Cooperative structural modulation on main ligand and ancillary ligand in iridium(III) complexes to achieve high-performance OLEDs

Abstract

Three new cyclometalated iridium(III) complexes (Ir1-Ir3) based on trifluoromethyl substituted phenylpyrazole (CF₃-ppz and 2CF₃-ppz) as main ligands and picolinic acid (Hpic)/potassium tetraphenylimidodiphosphinate (Ktpip) as ancillary ligands have been synthesized and fully characterized by NMR, mass spectrometry and X-ray crystallography. With the aid of experimental and theoretical methods, the important roles of -CF₃ group on main ligands and different ancillary ligands on the photophysical and electrochemical properties were investigated systematically. All complexes displayed green emission peaks at 512–528 nm with photoluminescence quantum yields (PLQYs) of 13.1–19.9 % and photoluminescence lifetimes (τ) of 0.57–0.86 µs in degassed CH₂Cl₂ at room temperature.
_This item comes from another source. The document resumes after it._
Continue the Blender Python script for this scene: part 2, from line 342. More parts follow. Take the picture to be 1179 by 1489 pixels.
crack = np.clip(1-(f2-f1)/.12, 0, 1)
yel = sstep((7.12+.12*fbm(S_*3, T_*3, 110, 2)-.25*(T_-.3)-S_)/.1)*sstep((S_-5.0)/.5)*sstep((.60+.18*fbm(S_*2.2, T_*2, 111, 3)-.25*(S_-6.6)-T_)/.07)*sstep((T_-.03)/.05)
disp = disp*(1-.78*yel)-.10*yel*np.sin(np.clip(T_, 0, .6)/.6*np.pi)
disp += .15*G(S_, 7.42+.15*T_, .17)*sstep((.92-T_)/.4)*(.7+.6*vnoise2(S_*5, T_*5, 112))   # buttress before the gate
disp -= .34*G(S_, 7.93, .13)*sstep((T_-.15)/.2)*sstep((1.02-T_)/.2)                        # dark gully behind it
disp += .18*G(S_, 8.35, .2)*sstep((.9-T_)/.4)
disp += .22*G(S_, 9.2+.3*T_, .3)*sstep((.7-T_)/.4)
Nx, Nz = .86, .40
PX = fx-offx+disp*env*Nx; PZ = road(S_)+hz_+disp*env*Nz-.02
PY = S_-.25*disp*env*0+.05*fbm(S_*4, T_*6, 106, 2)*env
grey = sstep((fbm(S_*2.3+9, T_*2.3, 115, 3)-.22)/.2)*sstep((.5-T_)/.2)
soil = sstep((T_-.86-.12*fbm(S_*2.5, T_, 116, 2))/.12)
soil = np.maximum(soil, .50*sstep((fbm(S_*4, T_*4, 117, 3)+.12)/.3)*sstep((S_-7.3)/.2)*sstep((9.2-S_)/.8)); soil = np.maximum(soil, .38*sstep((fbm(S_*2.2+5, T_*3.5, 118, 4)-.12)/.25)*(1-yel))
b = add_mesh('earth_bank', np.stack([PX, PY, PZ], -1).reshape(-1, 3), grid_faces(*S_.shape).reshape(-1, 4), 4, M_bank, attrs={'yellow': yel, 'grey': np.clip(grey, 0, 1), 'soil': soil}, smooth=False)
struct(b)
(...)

The resulting organic light-emitting diode (OLED) devices (D1-D3) with these complexes as emitters have been fabricated, and achieved green to yellow-green electroluminescence with the maximum external quantum efficiency (EQE_max) of 2.5–8.5 % and maximum luminance (L_max) of 1687–3519 cd m⁻². As a result, complex Ir3 and device D3 show the best photoluminescence (PL) and electroluminescence (EL) properties, respectively. Therefore, designing Ir(III) complexes by introducing more -CF₃ groups on main ligands and changing as electronically portable tpip ancillary ligand provides an effective strategy for exploring high-performance OLEDs.